U.S. Exporters Once Again Put Milk Powder on Sale

 |  By: Fran Howard

To compete with overseas suppliers, U.S. dairy exporters again reduced their price on milk powder. Meanwhile, butter exporters cannot move shipments out of the country fast enough to keep place with butter imports. With the value of the dollar declining, though, the import/export picture could be improving somewhat.

“Since early March, the U.S. dollar index has fallen more than 5% against a basket of currencies, making U.S. dairy product exports more competitive and imports less attractive,” says Sarina Sharp, agricultural economist with the Daily Dairy Report. “The dollar index fell to a 15-month low in the first week of May. But even after adjusting for currency relationships, U.S. cheese and butter prices remain significantly higher than the cost of product from overseas. A weaker dollar could trim U.S. dairy product imports at the margins, but U.S. dairy product exports are likely to remain depressed until domestic prices fall closer in line with the global market or global prices rise.”

U.S. dairy exporters lowered prices by 8% in March, or more than 7 cents per pound, compared to February prices to keep milk powder moving, says Sharp.

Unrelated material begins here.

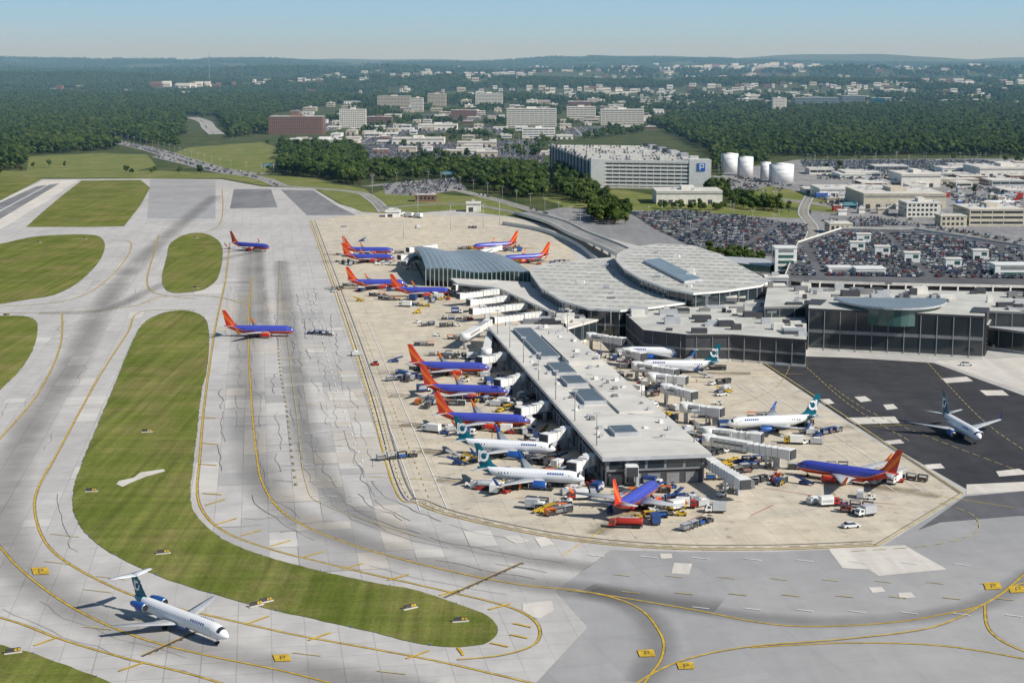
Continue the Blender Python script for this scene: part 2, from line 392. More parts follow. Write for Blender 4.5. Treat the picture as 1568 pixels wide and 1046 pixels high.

U.S. exporters shipped 90.8 million pounds of nonfat dry milk abroad in March, a 25% drop compared with the prior year and 6.8% less than in February, adjusted on a daily basis. Nonfat dry milk export prices in March were more than 30% lower than a year ago when prices averaged $1.226 per pound.      

U.S. cheese and butter exports remained depressed in March, notes Sharp. At 56.2 million pounds, U.S. cheese and curd exports fell 2.2% below daily average exports in February and 19.5% below a year ago. Similarly, exports of butter and milkfat in March of just 7.3 million pounds were down 24.1% from February. On the bright side, she says, butter and milkfat exports were 25% larger than March 2015 volumes.

U.S. exports of butter, however, were dwarfed by imports. In March, the United States imported 14.4 million pounds of butter and milkfat—the highest monthly volume since June 2004. U.S. cheese imports of 40.9 million pounds fell slightly from February levels but were still 16.2% larger than a year ago, according to Sharp. “While we are importing quite a bit of cheese, we are exporting even more,” says Sharp.

The EU factor

Ever since Russia banned dairy products from the European Union and other major dairy exporters in August 2014, EU exporters have had to find alternative markets for their surplus butter and cheese. Prior to the embargo, Russia was Europe’s largest market for cheese and butter. In 2013, the European Union exported more than 256 million metric tons of cheese to Russia, which equated to nearly one-third of the trading bloc’s total exports that year, according to Eurostat. EU exporters also sent 30 million metric tons of butter to Russia out of a total of 101.7 million metric tons of butter exports in 2013, again nearly one-third of all EU butter exports. Eurostat data shows that since Russia’s embargo, the United States has become Europe’s largest market for both butter and cheese.

Last year, the United States imported 17.4 million metric tons of butter from the European Union and 140.1 million metric tons of cheese. When the gap between U.S. and EU butter prices eventually narrows, however, U.S. imports of butter from Europe could decline significantly, notes Sharp.